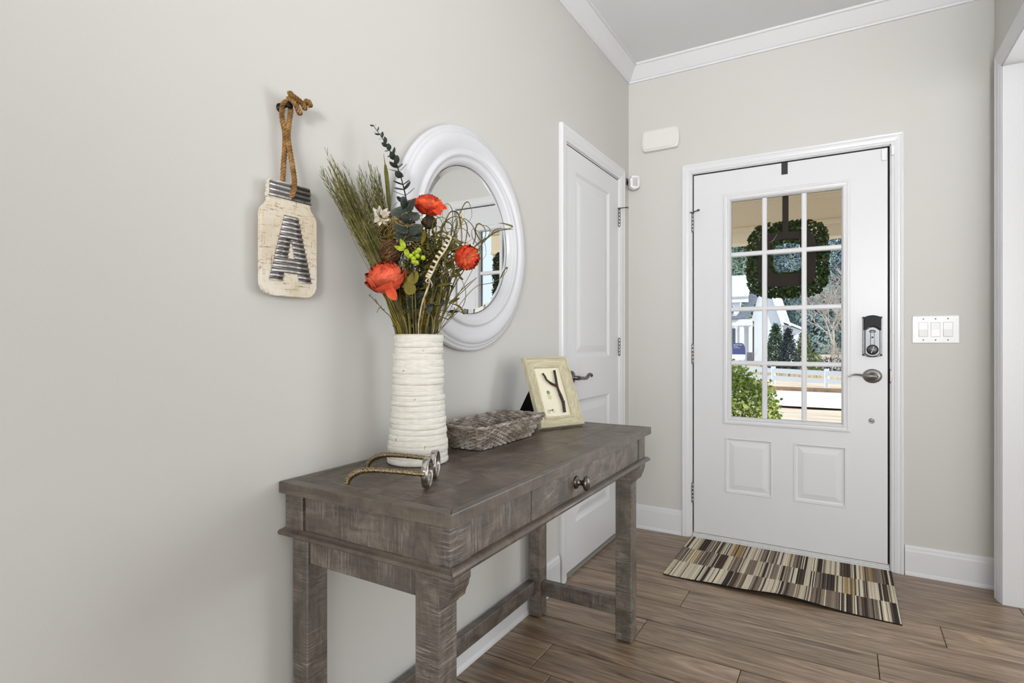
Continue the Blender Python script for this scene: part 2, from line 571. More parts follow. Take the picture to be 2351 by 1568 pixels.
b.grid([[V((SX0, 0, SZ1)), V((SX0, 0.014, SZ1))], [V((SX1, 0, SZ1)), V((SX1, 0.014, SZ1))]], False)
b.grid([[V((SX0, 0, SZ0)), V((SX0, 0.014, SZ0))], [V((SX1, 0, SZ0)), V((SX1, 0.014, SZ0))]], False)
obj('door_slab', b, 'door', d1)
PAN = [(0, 0), (0.003, 0.003), (0.008, 0.003), (0.013, -0.007), (0.018, -0.0085), (0.022, -0.0085), (0.046, -0.001), (0.049, -0.0005)]
def raised_panel(fn, r, parent, m='door'):
    b = B()
    b.sweep(rect_c(*r), PAN, fn)
    u, w = PAN[-1]
    b.plate((r[0]+u, r[1]-u, r[2]+u, r[3]-u), [], fn, w)
    return obj('door_panel', b, m, parent)
raised_panel(front, P1, d1); raised_panel(front, P2, d1)
# lite frame around the glass
b = B()
b.sweep(rect_c(GX0-0.006, GX1+0.006, GZ0-0.006, GZ1+0.006),
        [(0, -0.001), (0, 0.006), (0.004, 0.009), (0.012, 0.010), (0.016, 0.007), (0.022, 0.006), (0.026, 0.0095), (0.030, 0.0095), (0.036, 0.002), (0.039, -0.014), (0.040, -0.02)], front)
b.sweep(rect_c(GX0-0.006, GX1+0.006, GZ0-0.006, GZ1+0.006),
        [(0.040, -0.03), (0.036, -0.047), (0.02, -0.055), (0.0, -0.055), (0.0, -0.044)], front)
obj('lite_frame', b, 'door', d1)
IX0, IX1, IZ0, IZ1 = GX0+0.033, GX1-0.033, GZ0+0.034, GZ1-0.034
mx_, mz_ = [0.7505, 0.9395], [0.993, 1.2885, 1.589]
MUN = [(-0.0115, -0.022), (-0.0115, -0.012), (-0.006, -0.008), (0.006, -0.008), (0.0115, -0.012), (0.0115, -0.022)]
for x in mx_:
    b = B()
    b.grid([[V(front(x+u, z, w)) for u, w in MUN] for z in (IZ0, IZ1)], False)
    b.box(x-0.0115, x+0.0115, 0.028, 0.045, IZ0, IZ1)
    obj('muntin', b, 'door', d1)
for z in mz_:
    b = B()
    b.grid([[V(front(x, z+u, w+0.0004)) for u, w in MUN] for x in (IX0, IX1)], False)
    b.box(IX0, IX1, 0.0285, 0.0445, z-0.0115, z+0.0115)
    obj('muntin', b, 'door', d1)
gx = [IX0-0.006]+mx_+[IX1+0.006]
gz = [IZ0-0.006]+mz_+[IZ1+0.006]
for i in range(3):
    for j in range(4):
        b = B(); b.box(gx[i], gx[i+1], 0.0235, 0.0265, gz[j], gz[j+1])
        obj('pane', b, 'glass', d1)
# hinges
def hinge(fn_pt, z0, z1, parent, m='nickel', stop=None):
    b = B()
    x, y = fn_pt
    n = 5
    h = (z1-z0)/n
    for k in range(n):
        b.lathe([(0.0001, z0+k*h+0.0006), (0.0058, z0+k*h+0.0006), (0.0063, z0+k*h+0.0015), (0.0063, z0+(k+1)*h-0.0015), (0.0058, z0+(k+1)*h-0.0006), (0.0001, z0+(k+1)*h-0.0006)], (x, y, 0), n=14)
    b.lathe([(0.0001, z1), (0.005, z1+0.001), (0.0055, z1+0.004), (0.002, z1+0.007), (0.0001, z1+0.0075)], (x, y, 0), n=12)
    b.lathe([(0.0001, z0-0.006), (0.004, z0-0.004), (0.005, z0), (0.0001, z0+0.001)], (x, y, 0), n=12)
    o = obj('hinge', b, m, parent, base=(x, y, (z0+z1)/2))
    if stop:
        c = B()
        p = V((x, y, z1+0.004))
        d = V(stop)
        c.lathe([(0.0001, z1+0.001), (0.009, z1+0.001), (0.009, z1+0.006), (0.0001, z1+0.006)], (x, y, 0), n=14)
        c.tube([p, p+d*0.018+V((0, 0, 0.004)), p+d*0.045+V((0, 0, 0.005))], 0.0028, 8)
        c.tube([p+d*0.043+V((0, 0, 0.005)), p+d*0.056+V((0, 0, 0.005))], 0.005, 10)
        q = V((d.y, -d.x, 0))
        c.tube([p, p+q*0.02], 0.0028, 8)
        obj('pin_stop', c, 'pewter', o)
    return o
hinge((0.3785, -0.007), 1.737, 1.838, d1, stop=(0.75, -0.55, 0))
hinge((0.3785, -0.007), 0.988, 1.092, d1)
hinge((0.3785, -0.007), 0.200, 0.304, d1)
# smart lock: plate, body, black cap, badge, slot, thumb turn
lk = struct_root  # (parts below hang on the door)
def arch_poly(x0, x1, z0, z1, rise, n=10):
    pts = []
    xm = (x0+x1)/2
    for k in range(n+1):
        t = k/n
        x = x0+(x1-x0)*t
        pts.append((x, z1-rise+rise*math.sin(PI*t)))
    for k in range(n+1):
        t = k/n
        x = x1+(x0-x1)*t
        pts.append((x, z0+rise-rise*math.sin(PI*t)))
    return pts
b = B()
b.prism(arch_poly(1.1985, 1.2775, 1.034, 1.240, 0.011), front, 0.0, 0.014, 0.002)
for sx in (1.2015, 1.2745):
    for sz in (1.0455, 1.2285):
        b.lathe([(0.005, 0.0), (0.005, 0.0155), (0.003, 0.0175), (0.0001, 0.018)], (sx, 0, sz), '-y', n=12)
lock = obj('smart_lock', b, 'steel', d1, base=(1.238, 0, 1.137), label='steel electronic deadbolt lock with a black top')
body = [(1.2055, 1.052), (1.2200, 1.0395), (1.238, 1.036), (1.256, 1.0395), (1.2705, 1.052), (1.2705, 1.166), (1.262, 1.172), (1.252, 1.180), (1.238, 1.184), (1.224, 1.180), (1.214, 1.172), (1.2055, 1.166)]
b = B(); b.prism(body, front, 0.013, 0.030, 0.004)
obj('lock_body', b, 'steel', lock)
b = B(); b.prism([(1.2025, 1.1655), (1.213, 1.1735), (1.224, 1.1815), (1.238, 1.1855), (1.252, 1.1815), (1.263, 1.1735), (1.2735, 1.1655), (1.2735, 1.2255), (1.262, 1.2335), (1.238, 1.2385), (1.214, 1.2335), (1.2025, 1.2255)], front, 0.012, 0.032, 0.003)
obj('lock_cap', b, 'black', lock)
b = B(); b.prism([(1.2275, 1.053), (1.231, 1.05), (1.245, 1.05), (1.2485, 1.053), (1.246, 1.168), (1.230, 1.168)], front, 0.029, 0.0335, 0.002)
obj('centre_rib', b, 'steel', lock)
b = B()
pth = [(1.238+0.0125*math.copysign(abs(math.cos(a))**0.6, math.cos(a)), -0.034, 1.160+0.0042*math.copysign(abs(math.sin(a))**0.8, math.sin(a))) for a in [2*PI*k/28 for k in range(28)]]
b.tube(pth, 0.0013, 6, closed=True)
b.box(1.229, 1.247, -0.0342, -0.033, 1.1592, 1.1608)
obj('maker_badge', b, 'black', lock)
b = B(); b.box(1.2335, 1.2425, -0.0345, -0.03, 1.128, 1.1345, 0.001)
obj('lock_lamp', b, 'black', lock)
b = B(); b.lathe([(0.0245, 0.028), (0.0245, 0.0345), (0.021, 0.0345)], (1.238, 0, 1.071), '-y', n=40, capend=False)
obj('turn_ring', b, 'black', lock)
b = B(); b.lathe([(0.0001, 0.03), (0.0205, 0.030), (0.0205, 0.035), (0.0185, 0.037), (0.0001, 0.037)], (1.238, 0, 1.071), '-y', n=40)
R = Matrix.Translation((1.238, 0, 1.071)) @ Matrix.Rotation(math.radians(20), 4, 'Y')
b.box(-0.0035, 0.0035, -0.047, -0.036, -0.018, 0.018, 0.0015, M=R)
obj('thumb_turn', b, 'steel', lock)
# lever handle
b = B(); b.lathe([(0.0405, 0.0), (0.0405, 0.004), (0.036, 0.009), (0.028, 0.011), (0.018, 0.012), (0.015, 0.018), (0.0135, 0.05), (0.0001, 0.052)], (1.2385, 0, 0.9415), '-y', n=44, sx=0.86, sy=1.0)
lev = obj('lever_handle', b, 'nickel', d1, base=(1.2385, 0, 0.9415))
b = B()
path = smooth_path([(1.250, -0.050, 0.942), (1.238, -0.055, 0.944), (1.215, -0.057, 0.944), (1.188, -0.054, 0.948), (1.165, -0.051, 0.949), (1.148, -0.052, 0.943), (1.1395, -0.054, 0.936)], 6)
n_ = len(path)
b.tube(path, [0.013*(1-0.72*(k/(n_-1))**0.6) for k in range(n_)], 12, flat=0.75)
obj('lever', b, 'nickel', lev)
b = B(); b.box(1.2575, 1.2635, -0.0135, -0.0095, 0.940, 0.943)
obj('key_slot', b, 'black', lev)
# peep bolt
b = B(); b.lathe([(0.0125, 0), (0.0125, 0.003), (0.0095, 0.005), (0.0085, 0.004), (0.006, 0.003), (0.005, 0.006), (0.0001, 0.006)], (1.2355, 0, 0.7215), '-y', n=28)
obj('pivot_bolt', b, 'nickel', d1)
# strike plate on the jamb
b = B(); b.box(1.3095, 1.3125, -0.0085, 0.03, 0.908, 0.978, 0.001); b.prism([(1.310, 0.915), (1.320, 0.925), (1.320, 0.962), (1.310, 0.972)], front, 0.006, 0.0125)
obj('strike_plate', b, 'pewter', d1)
# contact sensor pair, small white
b = B(); b.box(1.2755, 1.2985, -0.011, 0.0, 1.990, 2.0485, 0.003, 2)
o = obj('contact_sensor', b, 'bright_plastic'); tag(o, 'small white contact sensor stuck on top right corner of the front door', 'sensor')
b = B(); b.box(1.3140, 1.3275, -0.024, -0.012, 2.006, 2.050, 0.003, 2)
o = obj('sensor_magnet', b, 'bright_plastic'); tag(o, 'tiny white sensor magnet on the door casing beside the contact sensor', 'sensor')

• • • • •

Locate the word "parts" in the data above. Copy every line carrying it.

Continue the Blender Python script for this scene: part 2, from line 571. More parts follow. Take the picture to be 2351 by 1568 pixels.
lk = struct_root  # (parts below hang on the door)